WHAT YOU ARE ASKED TO DO: Keep to the lines between the one holding "Write a Blender" and the one holding "PI = math.pi", inclusive, and write them out exactly.

DATASET:
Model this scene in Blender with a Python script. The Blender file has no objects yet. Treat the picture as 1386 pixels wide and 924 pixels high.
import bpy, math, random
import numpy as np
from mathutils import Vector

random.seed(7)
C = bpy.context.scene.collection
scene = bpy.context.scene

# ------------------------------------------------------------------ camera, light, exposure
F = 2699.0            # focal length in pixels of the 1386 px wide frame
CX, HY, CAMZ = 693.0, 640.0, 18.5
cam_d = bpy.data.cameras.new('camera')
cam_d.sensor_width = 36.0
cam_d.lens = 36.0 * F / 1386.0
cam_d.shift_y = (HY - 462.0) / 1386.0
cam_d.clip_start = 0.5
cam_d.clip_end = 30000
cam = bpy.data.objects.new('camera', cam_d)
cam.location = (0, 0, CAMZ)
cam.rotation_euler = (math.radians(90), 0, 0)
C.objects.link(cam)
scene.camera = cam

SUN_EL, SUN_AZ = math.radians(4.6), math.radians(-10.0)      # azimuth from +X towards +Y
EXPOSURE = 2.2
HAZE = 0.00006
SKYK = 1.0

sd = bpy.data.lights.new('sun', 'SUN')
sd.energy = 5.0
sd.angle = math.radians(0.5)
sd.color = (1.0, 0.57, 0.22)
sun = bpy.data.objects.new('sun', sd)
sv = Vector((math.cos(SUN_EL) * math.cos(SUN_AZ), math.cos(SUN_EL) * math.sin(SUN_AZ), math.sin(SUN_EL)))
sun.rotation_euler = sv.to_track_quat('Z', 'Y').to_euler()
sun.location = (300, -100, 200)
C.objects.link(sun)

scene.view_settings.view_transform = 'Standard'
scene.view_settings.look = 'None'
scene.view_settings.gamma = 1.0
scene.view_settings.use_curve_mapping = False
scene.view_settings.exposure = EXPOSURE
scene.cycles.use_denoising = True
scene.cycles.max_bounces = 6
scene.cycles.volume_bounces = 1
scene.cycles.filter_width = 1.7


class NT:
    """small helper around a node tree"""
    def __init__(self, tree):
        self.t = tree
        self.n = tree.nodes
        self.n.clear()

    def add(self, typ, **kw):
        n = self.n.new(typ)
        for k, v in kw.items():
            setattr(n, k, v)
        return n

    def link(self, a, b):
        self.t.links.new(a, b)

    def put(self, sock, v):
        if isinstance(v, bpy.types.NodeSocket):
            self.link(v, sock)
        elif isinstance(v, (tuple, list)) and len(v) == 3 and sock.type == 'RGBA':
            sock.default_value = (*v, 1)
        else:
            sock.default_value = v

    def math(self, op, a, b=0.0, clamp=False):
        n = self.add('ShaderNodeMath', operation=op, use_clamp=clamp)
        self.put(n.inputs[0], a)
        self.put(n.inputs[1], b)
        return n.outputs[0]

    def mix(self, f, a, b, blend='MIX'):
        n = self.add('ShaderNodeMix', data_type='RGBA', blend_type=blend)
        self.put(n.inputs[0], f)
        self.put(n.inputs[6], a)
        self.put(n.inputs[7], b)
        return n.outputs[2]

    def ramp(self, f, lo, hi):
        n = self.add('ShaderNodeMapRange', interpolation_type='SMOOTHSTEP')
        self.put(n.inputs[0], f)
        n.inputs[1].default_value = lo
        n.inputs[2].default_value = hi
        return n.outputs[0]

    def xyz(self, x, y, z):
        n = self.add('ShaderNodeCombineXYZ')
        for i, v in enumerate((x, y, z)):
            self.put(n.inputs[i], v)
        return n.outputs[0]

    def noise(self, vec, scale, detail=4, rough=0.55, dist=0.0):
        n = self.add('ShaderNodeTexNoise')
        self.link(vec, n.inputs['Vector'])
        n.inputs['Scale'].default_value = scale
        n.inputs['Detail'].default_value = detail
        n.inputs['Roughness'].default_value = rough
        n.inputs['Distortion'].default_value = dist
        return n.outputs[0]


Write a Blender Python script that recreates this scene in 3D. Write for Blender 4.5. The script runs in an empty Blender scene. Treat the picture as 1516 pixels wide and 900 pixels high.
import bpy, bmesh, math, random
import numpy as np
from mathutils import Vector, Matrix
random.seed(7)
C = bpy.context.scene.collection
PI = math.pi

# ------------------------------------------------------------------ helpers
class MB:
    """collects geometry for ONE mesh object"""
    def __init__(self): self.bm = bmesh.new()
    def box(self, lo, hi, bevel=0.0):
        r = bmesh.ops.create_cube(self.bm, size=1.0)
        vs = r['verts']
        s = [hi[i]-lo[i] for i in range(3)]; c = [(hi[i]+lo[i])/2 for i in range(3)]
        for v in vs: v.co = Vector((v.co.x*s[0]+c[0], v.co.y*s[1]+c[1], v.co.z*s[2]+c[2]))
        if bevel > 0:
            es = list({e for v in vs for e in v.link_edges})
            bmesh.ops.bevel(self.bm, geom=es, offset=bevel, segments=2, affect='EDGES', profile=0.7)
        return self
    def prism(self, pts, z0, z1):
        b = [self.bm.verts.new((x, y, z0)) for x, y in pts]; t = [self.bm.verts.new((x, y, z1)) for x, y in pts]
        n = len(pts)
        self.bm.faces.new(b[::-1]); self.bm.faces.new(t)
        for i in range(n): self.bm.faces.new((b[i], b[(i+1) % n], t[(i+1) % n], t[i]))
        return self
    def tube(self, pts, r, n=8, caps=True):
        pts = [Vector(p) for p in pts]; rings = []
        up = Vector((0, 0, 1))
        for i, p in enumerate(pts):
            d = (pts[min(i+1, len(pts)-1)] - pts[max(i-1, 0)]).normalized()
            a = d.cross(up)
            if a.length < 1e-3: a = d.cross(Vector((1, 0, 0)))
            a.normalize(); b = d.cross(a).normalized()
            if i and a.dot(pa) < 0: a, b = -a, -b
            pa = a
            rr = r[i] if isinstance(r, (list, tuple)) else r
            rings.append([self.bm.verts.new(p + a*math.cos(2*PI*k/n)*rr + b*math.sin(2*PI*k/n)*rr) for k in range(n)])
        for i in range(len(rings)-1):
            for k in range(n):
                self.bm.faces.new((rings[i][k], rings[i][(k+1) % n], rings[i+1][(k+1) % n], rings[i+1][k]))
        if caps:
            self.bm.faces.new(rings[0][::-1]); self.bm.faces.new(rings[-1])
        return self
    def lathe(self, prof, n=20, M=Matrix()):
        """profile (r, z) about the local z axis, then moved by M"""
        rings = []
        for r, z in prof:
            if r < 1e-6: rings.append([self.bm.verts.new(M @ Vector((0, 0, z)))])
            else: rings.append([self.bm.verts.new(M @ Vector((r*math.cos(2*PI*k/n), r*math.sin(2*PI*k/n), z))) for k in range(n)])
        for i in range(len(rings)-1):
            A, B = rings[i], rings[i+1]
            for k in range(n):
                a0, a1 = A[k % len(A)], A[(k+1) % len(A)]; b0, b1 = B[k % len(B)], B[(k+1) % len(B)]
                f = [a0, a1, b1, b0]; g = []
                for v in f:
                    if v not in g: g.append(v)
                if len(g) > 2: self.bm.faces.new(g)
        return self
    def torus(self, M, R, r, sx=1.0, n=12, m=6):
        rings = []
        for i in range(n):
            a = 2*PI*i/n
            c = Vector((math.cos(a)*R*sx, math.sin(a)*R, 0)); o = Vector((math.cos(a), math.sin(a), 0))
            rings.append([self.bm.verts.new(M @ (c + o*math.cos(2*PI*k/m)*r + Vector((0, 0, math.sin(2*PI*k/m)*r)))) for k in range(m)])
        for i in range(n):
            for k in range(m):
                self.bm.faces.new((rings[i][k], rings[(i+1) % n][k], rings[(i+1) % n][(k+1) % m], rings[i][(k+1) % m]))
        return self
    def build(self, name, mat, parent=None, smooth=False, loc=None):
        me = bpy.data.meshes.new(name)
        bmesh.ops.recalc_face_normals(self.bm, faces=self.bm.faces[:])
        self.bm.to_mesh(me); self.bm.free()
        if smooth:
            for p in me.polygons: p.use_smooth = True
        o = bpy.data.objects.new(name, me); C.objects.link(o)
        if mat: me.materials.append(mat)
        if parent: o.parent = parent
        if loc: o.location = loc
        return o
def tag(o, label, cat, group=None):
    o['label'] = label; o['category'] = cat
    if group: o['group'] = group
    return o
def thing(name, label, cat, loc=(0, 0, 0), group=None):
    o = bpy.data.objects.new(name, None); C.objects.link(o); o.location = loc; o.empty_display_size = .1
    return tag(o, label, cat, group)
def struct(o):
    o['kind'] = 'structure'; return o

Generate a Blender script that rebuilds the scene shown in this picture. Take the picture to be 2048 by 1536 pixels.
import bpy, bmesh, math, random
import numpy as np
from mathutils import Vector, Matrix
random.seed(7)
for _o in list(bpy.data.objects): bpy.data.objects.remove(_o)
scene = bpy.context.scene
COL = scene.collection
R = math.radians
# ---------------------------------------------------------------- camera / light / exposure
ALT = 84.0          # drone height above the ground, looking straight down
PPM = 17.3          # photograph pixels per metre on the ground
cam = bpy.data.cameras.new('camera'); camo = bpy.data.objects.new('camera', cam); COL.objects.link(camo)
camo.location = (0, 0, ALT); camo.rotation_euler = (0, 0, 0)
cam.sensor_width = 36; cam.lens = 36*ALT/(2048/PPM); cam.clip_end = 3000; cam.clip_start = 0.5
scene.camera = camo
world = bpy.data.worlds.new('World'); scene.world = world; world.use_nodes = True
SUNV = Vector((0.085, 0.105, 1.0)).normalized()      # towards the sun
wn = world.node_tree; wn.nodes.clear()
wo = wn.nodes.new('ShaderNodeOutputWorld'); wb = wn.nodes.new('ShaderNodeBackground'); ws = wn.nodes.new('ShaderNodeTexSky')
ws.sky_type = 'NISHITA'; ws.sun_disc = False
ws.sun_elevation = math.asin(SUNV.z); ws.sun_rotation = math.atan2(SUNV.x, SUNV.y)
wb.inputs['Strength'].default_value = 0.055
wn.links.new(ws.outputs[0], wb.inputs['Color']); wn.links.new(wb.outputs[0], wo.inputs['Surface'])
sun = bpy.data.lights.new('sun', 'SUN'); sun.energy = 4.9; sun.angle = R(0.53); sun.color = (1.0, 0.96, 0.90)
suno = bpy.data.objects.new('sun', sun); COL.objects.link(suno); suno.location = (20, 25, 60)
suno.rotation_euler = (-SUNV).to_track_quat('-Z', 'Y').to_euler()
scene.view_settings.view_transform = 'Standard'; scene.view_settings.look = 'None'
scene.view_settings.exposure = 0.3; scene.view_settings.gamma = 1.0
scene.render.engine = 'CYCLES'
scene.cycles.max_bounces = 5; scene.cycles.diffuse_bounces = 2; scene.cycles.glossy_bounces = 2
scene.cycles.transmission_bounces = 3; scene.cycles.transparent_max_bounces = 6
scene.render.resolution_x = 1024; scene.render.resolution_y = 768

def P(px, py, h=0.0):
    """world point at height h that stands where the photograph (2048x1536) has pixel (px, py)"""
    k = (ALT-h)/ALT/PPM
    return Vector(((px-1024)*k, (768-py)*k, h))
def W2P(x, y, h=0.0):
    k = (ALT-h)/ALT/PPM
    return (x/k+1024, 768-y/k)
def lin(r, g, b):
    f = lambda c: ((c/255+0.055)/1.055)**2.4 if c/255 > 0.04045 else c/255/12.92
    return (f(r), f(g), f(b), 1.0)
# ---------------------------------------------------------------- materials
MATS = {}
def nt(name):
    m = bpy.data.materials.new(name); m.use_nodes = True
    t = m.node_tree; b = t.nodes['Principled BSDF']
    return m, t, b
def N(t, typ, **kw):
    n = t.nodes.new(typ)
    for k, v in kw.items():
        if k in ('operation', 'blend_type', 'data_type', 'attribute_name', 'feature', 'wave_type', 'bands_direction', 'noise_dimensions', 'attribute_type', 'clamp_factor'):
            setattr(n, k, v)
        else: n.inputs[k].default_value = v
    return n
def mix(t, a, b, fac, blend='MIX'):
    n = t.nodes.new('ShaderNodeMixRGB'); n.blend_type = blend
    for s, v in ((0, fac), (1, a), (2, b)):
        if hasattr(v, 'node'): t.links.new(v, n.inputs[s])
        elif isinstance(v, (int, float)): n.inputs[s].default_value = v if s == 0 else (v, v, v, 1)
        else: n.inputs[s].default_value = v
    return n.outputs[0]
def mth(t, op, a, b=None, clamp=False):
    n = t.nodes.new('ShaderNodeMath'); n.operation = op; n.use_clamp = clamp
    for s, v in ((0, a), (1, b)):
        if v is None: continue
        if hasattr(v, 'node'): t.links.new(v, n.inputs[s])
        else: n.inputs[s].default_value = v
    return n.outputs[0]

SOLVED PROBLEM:
Write a Blender Python script that recreates this scene in 3D. Write for Blender 4.5. The script runs in an empty Blender scene. Treat the picture as 1516 pixels wide and 900 pixels high.
import bpy, bmesh, math, random
import numpy as np
from mathutils import Vector, Matrix
random.seed(7)
C = bpy.context.scene.collection
PI = math.pi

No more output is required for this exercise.